Let $ R $ be a p.i.d. and $ A\in M_n(R) $. If $ \det(A)=1 $, prove or disprove that $ A $ can be expressed as products of elementary matrices.
I know that we can express $ A $ as products of elementary matrices when we require $ R $ to be Euclidean. Since we can get rid of matrices whose left uppermost elements are like $$ \begin{pmatrix}x & s\\ y & t\end{pmatrix} .$$
(Note: Furthermore, I know that if we require $ R $ to be a field, and $ \det(A)=1 $, we can even express $ A $ as products of transvection matrices. Transvection matrices generate SLn(R))

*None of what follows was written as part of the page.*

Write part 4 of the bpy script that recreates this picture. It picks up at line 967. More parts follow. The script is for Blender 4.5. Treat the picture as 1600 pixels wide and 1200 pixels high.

Now back to this question, it seems to me that it suffices to prove that invertible matrices of type: $$ \begin{pmatrix}x & s\\ y & t\end{pmatrix} $$ where $ ax+by=d $, $ \gcd(a, b)=d $ and $ s=bd^{-1}, t=-ad^{-1} $(Here the inverse is obtained by cancellation in $ R $) can be expressed into products of elementary matrices. Since $ \det(A)=1 $, then $ d=1 $ and we have: $ \gcd(a, b)=1, s=b, t=-a $. Well how to move on?
EDIT: I have changed my title and statement in a less misleading way since I find out that we can't express $ A $ in such a way under the given assumption generally.
As pointed out by @darijgrinberg in the comment, we have already had a counterexample in the cited article. (p23):
Consider the ring of integers in $ \mathbb Q(\sqrt{-19}) $: $ I=\mathbb Z\left[\frac{1+\sqrt{-19}}{2}\right] $ which is also a p.i.d. (Ref: An example of a PID which is not a Euclidean), then according to Theorem (6.1) in the article, we know that $ I $ is not a $ GE_2 $-ring.
Furthermore, on the top of page23, the author gives an explicit matrix in $ GL_2(I) $ but not in $ GE_2(I) $: $$ \begin{pmatrix} 3-\theta& 2+\theta\\ -3-2\theta& 5-2\theta \end{pmatrix} $$ where $ \theta^2-\theta+5=0 $. By direct computation, we know that $$ \det\begin{pmatrix} 3-\theta& 2+\theta\\ -3-2\theta& 5-2\theta \end{pmatrix}=1 .$$ So generally we cannot express a matrix with determinant $ 1 $ in $ M_n(R) $ as products of elementary matrices.